I have to admit that I have no faith in a higher power. I was brought up with a Christian upbringing so I believed in God until I was a teenager. Even when I questioned my Christian faith I still believed there was 'something', that 'something' like a higher power. Watching the world, doing what ever the hell you do when you're omnipotent.

It was coming out of my depression that actually brought me to the realisation that I can't believe in a higher power. When I was really bad and down, I felt like this blemish on existance, like nothing was ever going to go right for me because I wasn't 'meant' to exist.
So, I find comfort in the world just being what it is. That my actions and everyone elses affect my life, not some dude pressing magical buttons in the sky.

I guess that comes back to change. When I had faith, I had it all wrong. Like there was someone looking out for me (but doing it fucking terribly) or that I was some lesson or cruel joke. That this God who looks out for everyone else and made everyone I love so full of potential and so awesome and myself such a piece of shit. Whenever change came I either loved it, thrived on the challenge and enjoyed the drama or I crashed and couldn't cope.

Right now I'm swaying between the two poles. Part of me is loving this. A lot of the change is positive. However it has brought up a lot of past issues for me. I have weird waves of paranoia that things are going to play out for me like they have before. I've actually been dreaming about things I had long forgotten about. It's like my own issues have become nagging parasites in my brain mocking me. Feeding off my paranoia and pain. All I can do is wait it out.
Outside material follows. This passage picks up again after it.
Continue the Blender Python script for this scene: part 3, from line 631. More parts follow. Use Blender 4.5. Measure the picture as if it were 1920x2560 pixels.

See my shrink, try to live my daily life. I know that I cannot predict the future, nor can I change the past. It is almost like my subconcious is acting as a self defense mechanism. Screaming at me 'learn from your mistakes. This has happened before!' Truth is though, I haven't been through anything like this before.

I haven't finished a degree.
I haven't moved in with a boyfriend.
I haven't successfully found a house to like and stay in without my big sister (since I left home)
I haven't had hope for a future I desire

I hope to achieve many things in the next year and it all means change. I'm pretty happy about it but I guess I thought I'd let my head ramble for a bit.